John Peterson, partner at Neville Peterson, said in an email that it "wouldn't seem" that an import of this type would be one in which a foreign party has an interest.

Others were less optimistic about this argument, including Thomas Beline of Cassidy Levy, who suggested that a court may find that a foreign party has an "interest" in the imports, since "money is changing hands" and the parties are "making the sale for consideration." Beline questioned how courts interpret this provision in a sanctions and export control context, noting that there's an inherent risk in using what has exclusively been a sanctions authority in the world of tariffs.

Devin Sikes, partner at Akin Gump, also expressed skepticism about this claim, though he drew a natural connection between a foreign party's "interest" in imports regulated by IEEPA and its ability to establish standing in federal court when challenging the tariffs. "If a party sufficiently demonstrates standing, probably pretty likely also going to demonstrate they have a sufficient interest in the property itself," he said.

If the case law on this issue in the sanctions context is any indication, any claim along these lines may fail before the Court of International Trade.
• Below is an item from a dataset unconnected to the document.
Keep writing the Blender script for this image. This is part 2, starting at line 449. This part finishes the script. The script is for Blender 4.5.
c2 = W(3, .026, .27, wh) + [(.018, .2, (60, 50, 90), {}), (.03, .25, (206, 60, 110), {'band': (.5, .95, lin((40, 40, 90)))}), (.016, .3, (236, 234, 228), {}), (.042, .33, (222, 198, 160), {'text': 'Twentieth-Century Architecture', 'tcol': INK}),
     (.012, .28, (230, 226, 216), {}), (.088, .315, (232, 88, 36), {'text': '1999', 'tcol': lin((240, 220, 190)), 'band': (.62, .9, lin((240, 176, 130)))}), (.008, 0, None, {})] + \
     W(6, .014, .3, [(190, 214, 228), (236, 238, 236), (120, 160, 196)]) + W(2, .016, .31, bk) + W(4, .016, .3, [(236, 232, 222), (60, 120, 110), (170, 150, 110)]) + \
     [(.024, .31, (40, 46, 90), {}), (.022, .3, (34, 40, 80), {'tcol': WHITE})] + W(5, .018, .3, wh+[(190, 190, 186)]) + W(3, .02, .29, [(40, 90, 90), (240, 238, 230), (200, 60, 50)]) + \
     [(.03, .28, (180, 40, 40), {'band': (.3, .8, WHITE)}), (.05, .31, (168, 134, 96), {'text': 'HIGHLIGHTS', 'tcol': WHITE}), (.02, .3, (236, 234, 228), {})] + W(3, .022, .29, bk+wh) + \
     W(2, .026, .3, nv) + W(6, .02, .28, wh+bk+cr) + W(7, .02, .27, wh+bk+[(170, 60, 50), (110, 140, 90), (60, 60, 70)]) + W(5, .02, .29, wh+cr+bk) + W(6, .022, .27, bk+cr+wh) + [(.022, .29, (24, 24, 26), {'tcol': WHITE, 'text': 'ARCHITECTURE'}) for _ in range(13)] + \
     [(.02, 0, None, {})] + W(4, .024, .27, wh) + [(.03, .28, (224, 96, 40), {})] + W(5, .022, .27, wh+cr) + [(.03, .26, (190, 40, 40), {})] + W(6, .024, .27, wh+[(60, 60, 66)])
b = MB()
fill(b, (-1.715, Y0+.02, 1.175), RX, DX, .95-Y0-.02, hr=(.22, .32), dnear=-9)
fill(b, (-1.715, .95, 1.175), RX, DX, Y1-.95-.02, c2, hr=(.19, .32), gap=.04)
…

For instance, the U.S. Court of Appeals for the 7th Circuit in 2002 spoke directly on this claim, finding that IEEPA covers property that a foreign national doesn't have legal title to.

In the case, the Global Relief Foundation argued that the word "interest" in IEEPA refers to a "legal interest" and not "beneficial interests." The court rejected this claim, holding that the "function of the IEEPA strongly suggests that beneficial rather than legal interests matter. The statute is designed to give the President means to control assets that could be used by enemy aliens. When an enemy holds the beneficial interest in property, that is a real risk even if a U.S. citizen is the legal owner."

The court framed the discussion in a national security context, posing an example of how Osama bin Laden could potentially evade the scope of IEEPA authority by placing his assets in a trust under Illinois law, administered by a national bank. If the "trust instrument directed the trustee to make the funds available for purchases of weapons to be used by al-Qaeda," the "foreign enemies" would have an "interest" in these funds despite the fact that legal ownership "would be vested in the bank."

The court said nothing in IEEPA's test "suggests that the United States' ability to respond to an external threat can be defeated so easily," making the focus "how assets could be controlled and used, not on bare legal ownership."